As a boy growing up in Newcastle he recalls listening to music and imagining himself as a future music writer. He remembers listening to artists like T.Rex and Elton John.
It's shaped me profoundly for sure in terms of, I guess, a sense of loyalty to working class values, a sense of home, which is really important to knowing where you sit in the world. I know those streets, I know the Hunter River, the docks.
- Mark Mordue on Newcastle
"People and their lyrics that made me think about poetry and wanting to be a writer. You've got that connection from music, poetry," he says.
Journalism has always been a way for him to make a living and he's been published in publications like Rolling Stone, Vogue, GQ, The Australian and Sydney Morning Herald.
He's published several books, his most recent about Nick Cave and called Boy on Fire. He's spent a lot of time with Cave over the past 10 years, hanging out with him or talking on the phone. He describes the book as a portrait of the artist as a young man.
"A biography can be so strange; it kind of becomes something like a working friendship," Mordue says. (Cave did write Mordue a nice email about the book after it was published.)
In the epilogue, purely by coincidence, Mordue and Cave are driving up to Newcastle together.
Mordue grew up in a working class family around New Lambton, Broadmeadow and Hamilton.
"It was what used to be called the Gully Line," he says.
"The storm water drains were like my freeways on a pushbike. I went to uni there in Newcastle. I was the editor of the student paper, Opus, where I got my first taste of journalism.
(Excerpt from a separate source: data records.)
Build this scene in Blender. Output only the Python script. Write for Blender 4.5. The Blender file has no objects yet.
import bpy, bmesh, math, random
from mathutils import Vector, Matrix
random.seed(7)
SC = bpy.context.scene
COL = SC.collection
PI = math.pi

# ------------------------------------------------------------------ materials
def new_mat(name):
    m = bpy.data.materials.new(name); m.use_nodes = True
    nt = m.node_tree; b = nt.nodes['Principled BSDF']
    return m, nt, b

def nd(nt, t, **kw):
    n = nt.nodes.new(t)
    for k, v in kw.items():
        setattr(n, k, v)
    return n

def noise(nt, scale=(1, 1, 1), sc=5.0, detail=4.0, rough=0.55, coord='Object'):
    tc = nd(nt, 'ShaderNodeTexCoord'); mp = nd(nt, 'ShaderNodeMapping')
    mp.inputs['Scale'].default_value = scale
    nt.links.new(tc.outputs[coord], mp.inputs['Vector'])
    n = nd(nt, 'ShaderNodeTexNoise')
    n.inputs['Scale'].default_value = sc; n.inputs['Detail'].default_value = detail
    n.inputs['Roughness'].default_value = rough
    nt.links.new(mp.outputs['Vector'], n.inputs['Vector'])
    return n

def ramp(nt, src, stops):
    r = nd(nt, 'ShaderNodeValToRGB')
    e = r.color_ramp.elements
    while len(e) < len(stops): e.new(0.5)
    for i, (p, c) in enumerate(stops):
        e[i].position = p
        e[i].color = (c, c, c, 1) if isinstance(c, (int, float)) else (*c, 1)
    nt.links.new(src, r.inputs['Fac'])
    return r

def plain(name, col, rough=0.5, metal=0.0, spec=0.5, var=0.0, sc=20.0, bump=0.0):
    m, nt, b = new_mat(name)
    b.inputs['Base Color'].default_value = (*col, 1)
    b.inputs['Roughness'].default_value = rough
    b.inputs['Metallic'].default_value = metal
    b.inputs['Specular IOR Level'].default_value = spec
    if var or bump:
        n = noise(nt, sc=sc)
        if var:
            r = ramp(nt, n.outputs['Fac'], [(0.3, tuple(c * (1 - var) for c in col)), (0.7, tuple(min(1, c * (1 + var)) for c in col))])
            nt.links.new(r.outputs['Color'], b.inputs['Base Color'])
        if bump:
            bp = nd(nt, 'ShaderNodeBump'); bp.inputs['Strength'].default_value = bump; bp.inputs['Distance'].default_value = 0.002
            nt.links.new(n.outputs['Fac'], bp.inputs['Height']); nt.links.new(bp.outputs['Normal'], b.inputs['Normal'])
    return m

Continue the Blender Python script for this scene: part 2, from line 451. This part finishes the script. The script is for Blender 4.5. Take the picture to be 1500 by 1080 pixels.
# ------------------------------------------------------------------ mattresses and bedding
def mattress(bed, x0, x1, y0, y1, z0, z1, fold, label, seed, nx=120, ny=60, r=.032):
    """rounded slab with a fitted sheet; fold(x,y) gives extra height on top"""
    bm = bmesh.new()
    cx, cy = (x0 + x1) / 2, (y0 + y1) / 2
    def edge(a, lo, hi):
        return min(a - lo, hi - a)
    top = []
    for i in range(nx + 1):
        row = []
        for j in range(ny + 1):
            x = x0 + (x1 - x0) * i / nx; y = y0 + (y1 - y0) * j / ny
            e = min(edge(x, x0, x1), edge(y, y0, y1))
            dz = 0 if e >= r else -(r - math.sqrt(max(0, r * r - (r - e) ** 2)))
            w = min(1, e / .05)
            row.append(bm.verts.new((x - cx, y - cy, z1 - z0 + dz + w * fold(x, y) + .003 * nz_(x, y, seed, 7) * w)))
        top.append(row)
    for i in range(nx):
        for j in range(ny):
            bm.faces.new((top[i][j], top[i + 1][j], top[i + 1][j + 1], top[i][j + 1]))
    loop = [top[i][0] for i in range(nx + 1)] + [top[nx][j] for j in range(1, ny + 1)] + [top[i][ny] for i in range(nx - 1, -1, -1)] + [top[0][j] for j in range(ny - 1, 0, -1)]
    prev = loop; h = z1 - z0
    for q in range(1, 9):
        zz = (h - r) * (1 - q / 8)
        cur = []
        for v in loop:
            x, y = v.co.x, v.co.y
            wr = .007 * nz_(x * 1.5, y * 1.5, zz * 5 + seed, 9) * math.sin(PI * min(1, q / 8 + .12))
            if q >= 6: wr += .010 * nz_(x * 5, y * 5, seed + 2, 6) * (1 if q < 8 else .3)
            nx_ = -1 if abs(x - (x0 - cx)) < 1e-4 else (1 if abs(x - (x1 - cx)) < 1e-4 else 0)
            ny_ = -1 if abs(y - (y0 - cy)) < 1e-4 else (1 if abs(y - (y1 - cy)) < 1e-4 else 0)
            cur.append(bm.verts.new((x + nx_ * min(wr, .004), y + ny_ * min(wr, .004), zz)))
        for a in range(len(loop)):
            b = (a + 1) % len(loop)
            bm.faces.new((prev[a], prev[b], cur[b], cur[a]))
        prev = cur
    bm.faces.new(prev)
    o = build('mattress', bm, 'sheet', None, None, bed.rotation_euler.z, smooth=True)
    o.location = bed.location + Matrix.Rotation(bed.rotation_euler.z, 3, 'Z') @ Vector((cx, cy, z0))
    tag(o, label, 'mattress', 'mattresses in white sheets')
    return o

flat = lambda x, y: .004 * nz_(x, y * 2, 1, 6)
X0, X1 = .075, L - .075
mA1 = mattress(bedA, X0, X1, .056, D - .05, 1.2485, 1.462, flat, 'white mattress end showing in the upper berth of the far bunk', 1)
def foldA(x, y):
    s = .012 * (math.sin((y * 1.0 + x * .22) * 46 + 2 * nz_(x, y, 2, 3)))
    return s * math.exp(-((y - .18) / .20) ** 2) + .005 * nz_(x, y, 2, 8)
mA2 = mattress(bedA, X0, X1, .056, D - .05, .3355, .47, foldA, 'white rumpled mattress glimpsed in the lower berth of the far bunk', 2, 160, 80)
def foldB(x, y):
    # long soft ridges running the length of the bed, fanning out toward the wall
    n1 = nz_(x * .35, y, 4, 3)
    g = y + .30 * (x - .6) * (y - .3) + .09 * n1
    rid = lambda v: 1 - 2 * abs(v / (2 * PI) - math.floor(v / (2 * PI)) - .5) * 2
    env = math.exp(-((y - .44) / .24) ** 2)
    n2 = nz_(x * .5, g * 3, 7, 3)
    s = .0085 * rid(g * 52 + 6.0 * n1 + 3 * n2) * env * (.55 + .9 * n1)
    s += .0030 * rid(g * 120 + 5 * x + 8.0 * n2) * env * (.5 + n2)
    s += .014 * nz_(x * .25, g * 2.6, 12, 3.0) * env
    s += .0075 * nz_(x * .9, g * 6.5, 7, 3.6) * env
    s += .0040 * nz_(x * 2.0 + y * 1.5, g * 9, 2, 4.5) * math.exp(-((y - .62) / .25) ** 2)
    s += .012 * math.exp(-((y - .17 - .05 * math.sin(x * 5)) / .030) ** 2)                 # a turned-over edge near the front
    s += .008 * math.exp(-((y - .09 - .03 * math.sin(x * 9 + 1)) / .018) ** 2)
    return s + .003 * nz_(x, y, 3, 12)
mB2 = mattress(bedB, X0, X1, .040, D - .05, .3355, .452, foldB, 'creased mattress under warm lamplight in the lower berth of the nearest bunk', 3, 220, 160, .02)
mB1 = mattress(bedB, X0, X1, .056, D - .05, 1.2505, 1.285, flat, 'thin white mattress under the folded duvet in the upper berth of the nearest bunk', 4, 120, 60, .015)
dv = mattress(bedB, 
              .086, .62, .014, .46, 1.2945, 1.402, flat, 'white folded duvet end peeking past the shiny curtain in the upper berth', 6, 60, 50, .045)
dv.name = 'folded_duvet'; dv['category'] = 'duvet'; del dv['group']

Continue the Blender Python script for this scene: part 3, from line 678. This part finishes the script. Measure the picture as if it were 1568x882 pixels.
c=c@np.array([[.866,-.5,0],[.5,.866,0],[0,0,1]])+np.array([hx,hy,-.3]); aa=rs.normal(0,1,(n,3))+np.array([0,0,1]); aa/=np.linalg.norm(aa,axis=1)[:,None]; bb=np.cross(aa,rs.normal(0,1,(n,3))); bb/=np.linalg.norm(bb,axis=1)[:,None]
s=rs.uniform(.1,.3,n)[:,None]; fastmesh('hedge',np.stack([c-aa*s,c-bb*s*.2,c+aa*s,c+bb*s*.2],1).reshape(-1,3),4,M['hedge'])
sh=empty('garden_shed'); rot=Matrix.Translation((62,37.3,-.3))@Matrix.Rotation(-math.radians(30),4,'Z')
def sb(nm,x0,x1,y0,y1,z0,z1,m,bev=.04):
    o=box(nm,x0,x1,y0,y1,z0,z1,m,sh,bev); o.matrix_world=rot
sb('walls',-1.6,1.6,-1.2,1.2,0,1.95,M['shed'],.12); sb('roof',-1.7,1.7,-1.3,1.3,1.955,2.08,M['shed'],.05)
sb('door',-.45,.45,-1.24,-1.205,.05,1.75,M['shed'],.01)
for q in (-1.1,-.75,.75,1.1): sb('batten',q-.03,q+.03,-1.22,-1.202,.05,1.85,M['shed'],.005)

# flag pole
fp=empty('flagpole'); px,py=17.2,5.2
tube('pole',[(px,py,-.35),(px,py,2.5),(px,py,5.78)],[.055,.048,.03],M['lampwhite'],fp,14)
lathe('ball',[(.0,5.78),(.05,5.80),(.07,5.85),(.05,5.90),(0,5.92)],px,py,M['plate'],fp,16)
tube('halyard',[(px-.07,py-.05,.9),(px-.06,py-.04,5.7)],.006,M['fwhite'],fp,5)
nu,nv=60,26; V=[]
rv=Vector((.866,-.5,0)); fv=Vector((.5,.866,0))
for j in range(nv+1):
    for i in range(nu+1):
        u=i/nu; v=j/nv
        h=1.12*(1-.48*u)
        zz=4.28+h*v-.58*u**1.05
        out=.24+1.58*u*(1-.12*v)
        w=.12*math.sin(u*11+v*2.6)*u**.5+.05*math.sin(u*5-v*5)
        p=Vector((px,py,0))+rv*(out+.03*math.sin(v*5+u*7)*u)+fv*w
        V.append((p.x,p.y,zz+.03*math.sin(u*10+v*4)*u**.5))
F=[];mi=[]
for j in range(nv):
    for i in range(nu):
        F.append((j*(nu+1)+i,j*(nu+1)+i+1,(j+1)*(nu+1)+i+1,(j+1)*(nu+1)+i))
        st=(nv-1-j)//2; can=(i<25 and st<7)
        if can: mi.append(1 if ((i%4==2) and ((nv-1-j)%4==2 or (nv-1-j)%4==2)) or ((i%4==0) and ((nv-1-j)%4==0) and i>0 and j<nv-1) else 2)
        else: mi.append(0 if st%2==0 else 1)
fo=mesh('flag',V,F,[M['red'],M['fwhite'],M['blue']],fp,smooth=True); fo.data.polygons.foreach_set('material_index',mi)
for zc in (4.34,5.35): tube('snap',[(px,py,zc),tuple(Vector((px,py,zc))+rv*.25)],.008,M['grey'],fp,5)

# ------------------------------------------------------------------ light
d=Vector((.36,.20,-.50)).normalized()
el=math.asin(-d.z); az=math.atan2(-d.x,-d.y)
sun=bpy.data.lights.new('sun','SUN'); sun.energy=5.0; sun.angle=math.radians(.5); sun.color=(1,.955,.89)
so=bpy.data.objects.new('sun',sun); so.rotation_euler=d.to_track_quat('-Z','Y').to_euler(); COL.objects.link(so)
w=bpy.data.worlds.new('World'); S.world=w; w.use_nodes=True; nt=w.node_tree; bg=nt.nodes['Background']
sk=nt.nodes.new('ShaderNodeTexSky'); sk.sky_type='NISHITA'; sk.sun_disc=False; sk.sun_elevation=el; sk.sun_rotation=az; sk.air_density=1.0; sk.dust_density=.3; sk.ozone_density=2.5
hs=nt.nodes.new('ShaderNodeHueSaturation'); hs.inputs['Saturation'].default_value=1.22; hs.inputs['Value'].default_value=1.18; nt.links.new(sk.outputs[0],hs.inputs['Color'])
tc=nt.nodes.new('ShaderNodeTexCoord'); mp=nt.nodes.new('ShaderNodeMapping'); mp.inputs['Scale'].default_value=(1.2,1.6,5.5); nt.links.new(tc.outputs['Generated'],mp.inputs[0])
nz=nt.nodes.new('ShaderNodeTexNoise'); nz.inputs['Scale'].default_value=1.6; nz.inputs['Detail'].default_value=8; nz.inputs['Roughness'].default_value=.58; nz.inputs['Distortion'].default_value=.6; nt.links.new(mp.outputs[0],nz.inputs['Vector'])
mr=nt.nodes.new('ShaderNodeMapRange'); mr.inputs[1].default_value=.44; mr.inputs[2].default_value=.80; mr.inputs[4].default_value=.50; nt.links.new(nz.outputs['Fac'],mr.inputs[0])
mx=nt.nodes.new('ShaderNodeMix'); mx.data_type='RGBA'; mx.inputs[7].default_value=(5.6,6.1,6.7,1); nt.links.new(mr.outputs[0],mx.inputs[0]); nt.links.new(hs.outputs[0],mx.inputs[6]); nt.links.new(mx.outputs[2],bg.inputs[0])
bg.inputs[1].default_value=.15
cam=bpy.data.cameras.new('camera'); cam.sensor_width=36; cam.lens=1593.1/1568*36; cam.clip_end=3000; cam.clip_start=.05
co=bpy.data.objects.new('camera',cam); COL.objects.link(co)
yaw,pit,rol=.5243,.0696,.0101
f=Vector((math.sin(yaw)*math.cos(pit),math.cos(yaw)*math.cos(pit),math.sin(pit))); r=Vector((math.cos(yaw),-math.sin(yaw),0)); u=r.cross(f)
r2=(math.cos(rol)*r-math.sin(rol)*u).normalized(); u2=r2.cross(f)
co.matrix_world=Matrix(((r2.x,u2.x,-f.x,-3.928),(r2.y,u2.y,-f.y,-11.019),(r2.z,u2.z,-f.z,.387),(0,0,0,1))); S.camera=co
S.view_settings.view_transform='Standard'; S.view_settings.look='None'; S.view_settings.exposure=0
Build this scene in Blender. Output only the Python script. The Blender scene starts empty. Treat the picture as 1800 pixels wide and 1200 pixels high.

Of course I didn't really know what I was doing, but I had a fun time doing it."
He describes the late '70s in Newcastle as a "much freer kind of place". He left when he was 21, having finished his bachelor of arts and already starting to get published in rock'n'roll media. He jokes it was like the film Almost Famous, but not quite.
"I went to Sydney, had all these fantasies of becoming a big famous rock'n'roll writer; it wasn't quite like the movie, but I had a pretty fortunate and lucky life," he says.
Newcastle is important to him. He has so many special memories, even if it's just driving down the industrial highway at night.
"It's shaped me profoundly for sure in terms of, I guess, a sense of loyalty to working class values, a sense of home, which is really important in knowing where you sit in the world," he says.
"I know those streets, I know the Hunter River, the docks. They've changed obviously. I know that industrial area, I know the university as it was; we're talking about memory as much as present. I feel like that landscape stays with me. I guess it does influence my writing, it sort of grounds me."
At university he was friends with all the Castanets of the band the Castanet Club, and he fondly remembers the post-punk scene that happened in Newcastle. He rattled off festivals like This is Not Art, The National Young Writers Festival, the Newcastle Writers Festival and artists and influential names like Pel Mel, the writer Jack Marx, Mikey Robins, Sandman (alias Stephen Abbott), the journalist Tony Squires, and Marcus Westbury.
"It seems Newcastle has had this incredibly creative artistic history contrary to the image people have elsewhere that this is an industrial and dirty town," he says. "It's a brilliant creative place and beautiful place."